## Task objective:
Only the lines from the one containing "Build this scene" through the one containing "COL = scene.collection" are to be copied, exactly and with both ends kept.

(Entries with scene source code)
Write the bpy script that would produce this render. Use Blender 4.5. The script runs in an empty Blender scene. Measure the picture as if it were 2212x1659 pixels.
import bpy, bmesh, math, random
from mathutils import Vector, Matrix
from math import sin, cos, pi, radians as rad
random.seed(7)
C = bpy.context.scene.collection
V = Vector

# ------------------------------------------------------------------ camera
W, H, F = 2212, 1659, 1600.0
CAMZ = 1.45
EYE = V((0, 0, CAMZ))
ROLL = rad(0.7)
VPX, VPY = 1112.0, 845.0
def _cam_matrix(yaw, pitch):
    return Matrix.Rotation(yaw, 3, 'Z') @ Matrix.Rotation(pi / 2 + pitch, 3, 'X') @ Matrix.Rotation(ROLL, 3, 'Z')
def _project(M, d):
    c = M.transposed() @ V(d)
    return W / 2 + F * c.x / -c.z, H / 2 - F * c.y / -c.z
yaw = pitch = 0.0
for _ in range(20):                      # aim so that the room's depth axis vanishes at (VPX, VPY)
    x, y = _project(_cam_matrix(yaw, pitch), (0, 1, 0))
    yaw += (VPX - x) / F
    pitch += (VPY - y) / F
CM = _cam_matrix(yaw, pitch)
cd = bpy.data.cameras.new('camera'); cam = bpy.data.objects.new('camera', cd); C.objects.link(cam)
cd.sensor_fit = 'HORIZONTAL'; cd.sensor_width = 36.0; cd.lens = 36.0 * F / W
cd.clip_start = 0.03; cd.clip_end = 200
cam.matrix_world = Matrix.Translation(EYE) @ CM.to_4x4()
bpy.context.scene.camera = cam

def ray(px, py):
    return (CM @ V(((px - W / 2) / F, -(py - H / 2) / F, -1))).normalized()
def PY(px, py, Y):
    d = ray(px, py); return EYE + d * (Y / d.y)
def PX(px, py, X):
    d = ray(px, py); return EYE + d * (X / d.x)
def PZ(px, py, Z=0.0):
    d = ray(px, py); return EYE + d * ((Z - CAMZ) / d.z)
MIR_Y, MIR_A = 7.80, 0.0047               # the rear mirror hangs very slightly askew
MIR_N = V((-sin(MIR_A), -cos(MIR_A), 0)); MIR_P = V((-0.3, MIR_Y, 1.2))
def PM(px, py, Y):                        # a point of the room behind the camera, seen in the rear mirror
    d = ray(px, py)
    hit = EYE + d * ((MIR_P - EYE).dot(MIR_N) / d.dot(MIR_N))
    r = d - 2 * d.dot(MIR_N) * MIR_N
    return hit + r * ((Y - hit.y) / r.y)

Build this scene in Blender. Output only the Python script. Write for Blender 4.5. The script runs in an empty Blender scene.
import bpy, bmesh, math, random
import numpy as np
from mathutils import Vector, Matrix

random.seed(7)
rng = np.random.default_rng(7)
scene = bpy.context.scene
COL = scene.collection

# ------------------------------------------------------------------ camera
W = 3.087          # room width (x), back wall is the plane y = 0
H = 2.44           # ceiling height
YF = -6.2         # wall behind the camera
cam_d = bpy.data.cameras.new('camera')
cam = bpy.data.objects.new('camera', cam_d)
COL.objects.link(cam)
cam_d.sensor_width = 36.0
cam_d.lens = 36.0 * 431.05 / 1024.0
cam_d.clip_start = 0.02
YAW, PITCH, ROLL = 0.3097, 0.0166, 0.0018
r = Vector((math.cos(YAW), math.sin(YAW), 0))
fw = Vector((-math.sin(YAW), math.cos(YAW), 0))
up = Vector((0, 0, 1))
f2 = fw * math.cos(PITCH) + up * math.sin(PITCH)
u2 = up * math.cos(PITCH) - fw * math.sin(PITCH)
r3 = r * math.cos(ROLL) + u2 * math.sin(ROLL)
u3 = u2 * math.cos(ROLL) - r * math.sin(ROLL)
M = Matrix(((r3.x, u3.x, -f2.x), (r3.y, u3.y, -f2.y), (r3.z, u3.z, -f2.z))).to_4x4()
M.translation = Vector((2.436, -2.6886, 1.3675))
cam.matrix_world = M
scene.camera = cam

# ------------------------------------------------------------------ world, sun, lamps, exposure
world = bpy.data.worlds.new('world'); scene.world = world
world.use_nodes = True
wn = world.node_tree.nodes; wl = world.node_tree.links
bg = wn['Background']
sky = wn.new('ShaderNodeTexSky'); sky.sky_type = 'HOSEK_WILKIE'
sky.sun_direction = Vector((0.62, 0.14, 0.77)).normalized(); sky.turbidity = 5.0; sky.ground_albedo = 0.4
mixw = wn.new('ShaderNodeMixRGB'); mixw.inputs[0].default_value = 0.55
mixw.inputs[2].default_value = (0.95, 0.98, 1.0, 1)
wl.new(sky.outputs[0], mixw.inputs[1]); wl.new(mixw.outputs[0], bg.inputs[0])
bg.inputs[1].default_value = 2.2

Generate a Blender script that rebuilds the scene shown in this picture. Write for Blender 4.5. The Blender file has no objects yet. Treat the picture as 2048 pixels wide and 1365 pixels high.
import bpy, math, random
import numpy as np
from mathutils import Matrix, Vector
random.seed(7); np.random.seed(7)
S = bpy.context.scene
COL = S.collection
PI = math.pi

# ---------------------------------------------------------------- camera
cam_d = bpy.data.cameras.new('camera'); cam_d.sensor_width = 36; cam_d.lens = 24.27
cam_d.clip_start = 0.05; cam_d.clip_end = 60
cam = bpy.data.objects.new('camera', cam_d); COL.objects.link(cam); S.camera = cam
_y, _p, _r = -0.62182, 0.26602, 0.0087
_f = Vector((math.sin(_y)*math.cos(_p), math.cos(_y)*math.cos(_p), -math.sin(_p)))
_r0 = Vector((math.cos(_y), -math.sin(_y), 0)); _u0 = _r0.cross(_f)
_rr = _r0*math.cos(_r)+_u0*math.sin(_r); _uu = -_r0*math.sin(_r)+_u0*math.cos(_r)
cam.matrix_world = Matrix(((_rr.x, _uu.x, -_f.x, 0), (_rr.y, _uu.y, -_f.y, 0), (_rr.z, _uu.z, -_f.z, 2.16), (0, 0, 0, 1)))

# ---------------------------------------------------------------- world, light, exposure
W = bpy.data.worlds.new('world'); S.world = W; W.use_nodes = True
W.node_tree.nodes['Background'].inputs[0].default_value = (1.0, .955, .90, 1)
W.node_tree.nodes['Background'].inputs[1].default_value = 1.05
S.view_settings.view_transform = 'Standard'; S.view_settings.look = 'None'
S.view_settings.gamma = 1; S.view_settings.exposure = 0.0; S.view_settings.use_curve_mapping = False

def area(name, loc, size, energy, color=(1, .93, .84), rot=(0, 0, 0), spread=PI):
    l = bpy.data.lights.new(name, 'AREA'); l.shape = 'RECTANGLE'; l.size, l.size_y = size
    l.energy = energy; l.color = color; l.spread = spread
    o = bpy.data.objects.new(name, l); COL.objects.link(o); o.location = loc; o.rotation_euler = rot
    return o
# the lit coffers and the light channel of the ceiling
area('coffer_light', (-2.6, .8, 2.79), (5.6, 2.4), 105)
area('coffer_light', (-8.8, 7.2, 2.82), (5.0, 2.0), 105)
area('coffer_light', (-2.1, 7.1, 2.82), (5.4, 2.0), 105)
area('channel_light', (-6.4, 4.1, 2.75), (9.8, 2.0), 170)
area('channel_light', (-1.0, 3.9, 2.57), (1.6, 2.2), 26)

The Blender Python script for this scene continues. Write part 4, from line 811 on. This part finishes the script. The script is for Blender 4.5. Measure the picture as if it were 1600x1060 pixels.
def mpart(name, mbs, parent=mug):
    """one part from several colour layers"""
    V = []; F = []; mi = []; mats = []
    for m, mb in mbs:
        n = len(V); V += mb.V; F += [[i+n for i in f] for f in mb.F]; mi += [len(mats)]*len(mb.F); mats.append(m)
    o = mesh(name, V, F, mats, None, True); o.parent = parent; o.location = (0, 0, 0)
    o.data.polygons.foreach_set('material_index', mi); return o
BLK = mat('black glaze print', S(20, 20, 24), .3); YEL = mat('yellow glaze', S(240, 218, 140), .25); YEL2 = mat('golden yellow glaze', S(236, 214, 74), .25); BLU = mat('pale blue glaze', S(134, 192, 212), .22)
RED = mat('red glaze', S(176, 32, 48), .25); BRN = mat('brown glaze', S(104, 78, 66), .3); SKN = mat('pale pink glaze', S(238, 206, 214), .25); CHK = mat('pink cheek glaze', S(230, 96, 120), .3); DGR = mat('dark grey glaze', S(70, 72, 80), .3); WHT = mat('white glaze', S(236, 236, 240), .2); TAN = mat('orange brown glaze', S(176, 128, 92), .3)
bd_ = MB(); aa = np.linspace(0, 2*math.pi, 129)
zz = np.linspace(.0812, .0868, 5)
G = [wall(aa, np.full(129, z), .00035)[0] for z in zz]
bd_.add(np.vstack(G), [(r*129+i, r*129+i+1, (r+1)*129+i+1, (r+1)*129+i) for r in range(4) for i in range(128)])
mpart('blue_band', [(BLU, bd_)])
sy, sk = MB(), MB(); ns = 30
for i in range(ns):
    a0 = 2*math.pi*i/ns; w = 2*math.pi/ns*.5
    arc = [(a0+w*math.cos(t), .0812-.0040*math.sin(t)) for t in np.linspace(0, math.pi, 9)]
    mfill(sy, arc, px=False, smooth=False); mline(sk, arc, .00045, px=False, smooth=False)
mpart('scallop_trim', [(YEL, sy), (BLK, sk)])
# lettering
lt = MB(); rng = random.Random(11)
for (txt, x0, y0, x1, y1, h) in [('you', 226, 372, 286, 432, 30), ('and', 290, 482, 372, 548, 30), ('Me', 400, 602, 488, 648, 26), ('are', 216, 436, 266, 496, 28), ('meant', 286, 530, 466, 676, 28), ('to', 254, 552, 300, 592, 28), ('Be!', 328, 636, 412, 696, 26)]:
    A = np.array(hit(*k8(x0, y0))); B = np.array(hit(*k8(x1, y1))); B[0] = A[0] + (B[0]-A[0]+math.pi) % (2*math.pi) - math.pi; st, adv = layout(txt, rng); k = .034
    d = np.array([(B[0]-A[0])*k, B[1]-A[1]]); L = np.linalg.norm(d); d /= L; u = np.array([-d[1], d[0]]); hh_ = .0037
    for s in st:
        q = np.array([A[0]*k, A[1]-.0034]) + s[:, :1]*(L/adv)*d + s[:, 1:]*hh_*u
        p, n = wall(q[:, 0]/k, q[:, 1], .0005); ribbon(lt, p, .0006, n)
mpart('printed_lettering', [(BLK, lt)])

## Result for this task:
Build this scene in Blender. Output only the Python script. Write for Blender 4.5. The script runs in an empty Blender scene.
import bpy, bmesh, math, random
import numpy as np
from mathutils import Vector, Matrix

random.seed(7)
rng = np.random.default_rng(7)
scene = bpy.context.scene
COL = scene.collection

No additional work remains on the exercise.